I am also concerned that people are not queuing up to organise the meeting. We are just about getting by from year to year, but offers are sparse at exactly a time when there are almost certainly more vertebrate palaeontologists employed in the UK than ever before. Why is this? Well, taking on the organization of SVPCA in its current form is not exactly attractive in the current academic world of REF, impact, museum cuts, and the ongoing marketization of universities, with charges for the use of lecture theatres and other spaces increasing rapidly. The meeting is long relative to its size (particularly when SPPC is considered) and its budget is low, and the lack of any formal organization to SVPCA means that there is limited support or continuity from year to year. Hosting it is unlikely to substantially enhance your CV, but it will certainly impact negatively on your other outputs (i.e. papers, grant applications) for that year. We risk reaching a point in the near future where there is no-one willing to host the meeting and the meeting grinds to a halt.

My proposal is that the meeting could bear a small degree of formalisation and modernisation without losing its character, and doing so would ease pressures on hosts. Following discussion with a broad range of colleagues within the SVPCA community, I am proposing that a small SVPCA steering group be established as part of the planning for the Birmingham meeting. This steering group could be established in a simple, representative, democratic, cost-free, and light-touch manner.
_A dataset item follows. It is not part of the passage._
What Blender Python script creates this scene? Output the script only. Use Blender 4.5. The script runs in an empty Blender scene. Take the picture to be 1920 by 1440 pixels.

This group would not need to meet in person other than at SVPCA itself so there would be no financial cost. There would then be an open and democratic basis for deciding upon the future of the meeting and ensuring continuity from year to year.

This committee could come up with an agreed list of recommendations for how the meeting should be organised in the future, addressing topics such as meeting length, the role of SPPC, the relationship of the meeting to PalAss (who already provide significant financial and logistic support), the abstract review process, and innovations such as lightning talks, workshops and keynotes. It could also find solutions to the significant logistic issues to do with bank accounts, payments and the like, all of which place unnecessary strain on the local organisers. Local organisers would still have considerable autonomy, but they would receive more support.

As an initial proposal I suggest a small committee that attempts to represent the different communities that make up SVPCA. The last and next meeting hosts should be on, as well as perhaps five additional elected members, serving limited terms, to represent the student, early career researcher (up to 10 years post-PhD), senior academic, museum, and non-professional communities. Pretty much all of the feedback from colleagues for this idea to date has been positive. Note that this does not imply the formation of a formal society (although that would be an option that a steering committee could discuss), and nor does it challenge many of the aspects of SVPCA that so many of us find attractive, such as its friendly atmosphere or the absence of parallel sessions. I hope it will provide a framework for us to continue to promote scientific excellence and drive up standards in UK vertebrate palaeontology, and help secure the future of the meeting for the next 60 years. I would love to hear any opinions that the community has on this proposal, and the future of SVPCA more broadly.